» TASK BRIEF
Where a line holds the string "from", return that line.

» GIVEN MATERIAL
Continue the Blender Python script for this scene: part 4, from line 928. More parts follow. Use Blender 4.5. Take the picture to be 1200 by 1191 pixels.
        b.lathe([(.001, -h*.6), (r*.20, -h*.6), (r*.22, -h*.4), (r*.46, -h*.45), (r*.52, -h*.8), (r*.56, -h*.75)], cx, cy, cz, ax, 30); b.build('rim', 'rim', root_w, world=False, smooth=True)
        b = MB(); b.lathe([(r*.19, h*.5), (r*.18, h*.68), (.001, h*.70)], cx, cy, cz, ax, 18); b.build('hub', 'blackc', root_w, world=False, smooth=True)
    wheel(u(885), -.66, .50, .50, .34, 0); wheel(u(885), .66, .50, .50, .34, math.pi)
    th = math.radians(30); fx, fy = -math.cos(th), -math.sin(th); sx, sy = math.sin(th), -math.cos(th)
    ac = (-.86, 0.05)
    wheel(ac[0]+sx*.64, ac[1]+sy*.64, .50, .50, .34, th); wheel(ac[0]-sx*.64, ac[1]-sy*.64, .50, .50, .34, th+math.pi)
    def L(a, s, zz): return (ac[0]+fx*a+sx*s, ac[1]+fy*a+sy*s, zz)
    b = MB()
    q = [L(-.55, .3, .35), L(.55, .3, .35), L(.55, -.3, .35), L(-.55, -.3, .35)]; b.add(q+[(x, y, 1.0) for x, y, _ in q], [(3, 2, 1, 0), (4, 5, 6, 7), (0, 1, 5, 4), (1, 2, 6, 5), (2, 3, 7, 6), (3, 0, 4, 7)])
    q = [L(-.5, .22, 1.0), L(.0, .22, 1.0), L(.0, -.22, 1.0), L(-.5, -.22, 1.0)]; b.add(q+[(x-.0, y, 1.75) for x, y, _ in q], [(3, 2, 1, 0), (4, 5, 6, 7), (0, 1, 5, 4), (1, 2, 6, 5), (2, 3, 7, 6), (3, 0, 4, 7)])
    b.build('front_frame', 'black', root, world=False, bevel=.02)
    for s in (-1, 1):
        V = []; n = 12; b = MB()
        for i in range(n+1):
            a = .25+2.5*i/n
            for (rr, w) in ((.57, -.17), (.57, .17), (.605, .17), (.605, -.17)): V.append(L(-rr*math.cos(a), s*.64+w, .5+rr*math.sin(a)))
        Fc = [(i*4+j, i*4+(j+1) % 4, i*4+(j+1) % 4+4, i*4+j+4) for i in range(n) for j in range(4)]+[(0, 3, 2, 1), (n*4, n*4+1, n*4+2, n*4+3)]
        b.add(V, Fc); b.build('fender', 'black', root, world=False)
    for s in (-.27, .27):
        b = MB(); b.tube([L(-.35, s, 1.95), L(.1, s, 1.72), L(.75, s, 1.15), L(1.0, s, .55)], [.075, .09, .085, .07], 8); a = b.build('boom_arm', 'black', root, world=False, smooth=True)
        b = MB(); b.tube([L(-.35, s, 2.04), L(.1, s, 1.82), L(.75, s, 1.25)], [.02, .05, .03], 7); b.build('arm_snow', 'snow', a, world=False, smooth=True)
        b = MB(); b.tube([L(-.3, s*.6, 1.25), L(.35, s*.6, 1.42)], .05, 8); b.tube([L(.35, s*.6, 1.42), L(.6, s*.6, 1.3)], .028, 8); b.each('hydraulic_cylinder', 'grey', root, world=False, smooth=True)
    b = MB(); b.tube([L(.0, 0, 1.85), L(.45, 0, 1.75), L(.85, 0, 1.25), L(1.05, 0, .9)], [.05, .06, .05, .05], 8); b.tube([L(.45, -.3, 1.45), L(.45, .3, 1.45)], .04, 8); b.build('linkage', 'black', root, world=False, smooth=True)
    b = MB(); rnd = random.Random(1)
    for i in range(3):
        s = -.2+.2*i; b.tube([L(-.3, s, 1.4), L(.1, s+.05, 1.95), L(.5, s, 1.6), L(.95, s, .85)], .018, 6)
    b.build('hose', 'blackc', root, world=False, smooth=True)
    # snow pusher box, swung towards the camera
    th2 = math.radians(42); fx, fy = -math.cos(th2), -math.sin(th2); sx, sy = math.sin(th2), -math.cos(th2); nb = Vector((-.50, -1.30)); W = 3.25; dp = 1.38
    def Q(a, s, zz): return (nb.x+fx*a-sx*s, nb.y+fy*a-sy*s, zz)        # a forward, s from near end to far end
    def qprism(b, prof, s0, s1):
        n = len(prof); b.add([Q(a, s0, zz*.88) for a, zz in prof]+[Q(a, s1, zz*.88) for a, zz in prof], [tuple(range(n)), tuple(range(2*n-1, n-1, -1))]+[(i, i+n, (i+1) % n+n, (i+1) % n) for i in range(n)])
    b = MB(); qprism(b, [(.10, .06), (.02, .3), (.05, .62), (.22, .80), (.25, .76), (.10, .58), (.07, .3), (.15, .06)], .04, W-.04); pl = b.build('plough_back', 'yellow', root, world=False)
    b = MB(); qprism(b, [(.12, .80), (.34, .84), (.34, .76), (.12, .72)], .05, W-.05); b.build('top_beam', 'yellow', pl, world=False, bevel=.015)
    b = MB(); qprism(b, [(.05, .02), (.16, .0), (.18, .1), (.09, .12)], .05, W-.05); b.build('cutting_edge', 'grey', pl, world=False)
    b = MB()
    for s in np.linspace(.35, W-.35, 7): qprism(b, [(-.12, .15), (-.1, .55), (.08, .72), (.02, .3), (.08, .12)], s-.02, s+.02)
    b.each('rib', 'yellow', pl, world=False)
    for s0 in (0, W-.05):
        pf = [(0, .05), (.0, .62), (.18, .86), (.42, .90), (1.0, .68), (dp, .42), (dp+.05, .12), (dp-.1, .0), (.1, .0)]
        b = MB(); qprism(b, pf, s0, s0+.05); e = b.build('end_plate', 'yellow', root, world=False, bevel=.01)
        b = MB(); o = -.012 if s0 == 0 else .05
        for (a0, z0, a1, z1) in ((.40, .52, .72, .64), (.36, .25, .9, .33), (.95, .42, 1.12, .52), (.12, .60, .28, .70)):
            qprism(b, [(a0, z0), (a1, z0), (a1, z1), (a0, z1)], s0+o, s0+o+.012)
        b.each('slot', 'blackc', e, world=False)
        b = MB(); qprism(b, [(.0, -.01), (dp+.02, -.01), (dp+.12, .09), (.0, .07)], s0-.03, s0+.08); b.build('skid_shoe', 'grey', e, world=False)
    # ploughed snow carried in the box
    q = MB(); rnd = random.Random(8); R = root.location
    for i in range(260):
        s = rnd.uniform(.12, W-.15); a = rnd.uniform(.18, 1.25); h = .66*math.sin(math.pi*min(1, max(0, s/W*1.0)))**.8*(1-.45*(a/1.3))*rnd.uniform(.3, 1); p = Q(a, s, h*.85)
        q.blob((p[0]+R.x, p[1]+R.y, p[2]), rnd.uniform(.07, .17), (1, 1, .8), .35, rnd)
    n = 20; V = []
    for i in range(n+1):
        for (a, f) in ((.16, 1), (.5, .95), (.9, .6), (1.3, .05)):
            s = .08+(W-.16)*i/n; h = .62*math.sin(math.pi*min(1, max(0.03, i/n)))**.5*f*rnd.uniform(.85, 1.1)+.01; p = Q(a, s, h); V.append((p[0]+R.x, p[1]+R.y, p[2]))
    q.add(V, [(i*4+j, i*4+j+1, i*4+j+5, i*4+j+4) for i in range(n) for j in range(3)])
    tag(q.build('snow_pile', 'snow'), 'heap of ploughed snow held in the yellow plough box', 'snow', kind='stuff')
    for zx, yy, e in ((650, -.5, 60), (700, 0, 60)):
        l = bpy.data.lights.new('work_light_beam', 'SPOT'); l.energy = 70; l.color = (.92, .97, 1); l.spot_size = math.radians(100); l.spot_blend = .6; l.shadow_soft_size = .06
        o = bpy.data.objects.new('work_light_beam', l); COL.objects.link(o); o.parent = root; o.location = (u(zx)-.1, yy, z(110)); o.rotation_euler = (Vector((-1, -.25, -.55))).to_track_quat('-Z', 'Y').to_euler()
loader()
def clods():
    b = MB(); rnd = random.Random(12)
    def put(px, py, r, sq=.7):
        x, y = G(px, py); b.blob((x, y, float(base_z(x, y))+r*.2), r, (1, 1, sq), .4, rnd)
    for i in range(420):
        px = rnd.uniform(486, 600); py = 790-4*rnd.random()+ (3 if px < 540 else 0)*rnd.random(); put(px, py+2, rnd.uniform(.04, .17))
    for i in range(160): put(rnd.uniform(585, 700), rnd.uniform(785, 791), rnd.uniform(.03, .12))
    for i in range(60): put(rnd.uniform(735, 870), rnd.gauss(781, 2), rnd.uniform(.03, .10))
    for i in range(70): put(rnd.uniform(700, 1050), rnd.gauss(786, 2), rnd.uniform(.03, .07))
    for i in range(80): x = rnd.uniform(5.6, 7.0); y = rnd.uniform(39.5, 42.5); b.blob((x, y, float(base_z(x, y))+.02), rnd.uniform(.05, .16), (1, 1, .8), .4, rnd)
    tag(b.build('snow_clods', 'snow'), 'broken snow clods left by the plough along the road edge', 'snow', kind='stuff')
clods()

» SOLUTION
Continue the Blender Python script for this scene: part 4, from line 928. More parts follow. Use Blender 4.5. Take the picture to be 1200 by 1191 pixels.
    def Q(a, s, zz): return (nb.x+fx*a-sx*s, nb.y+fy*a-sy*s, zz)        # a forward, s from near end to far end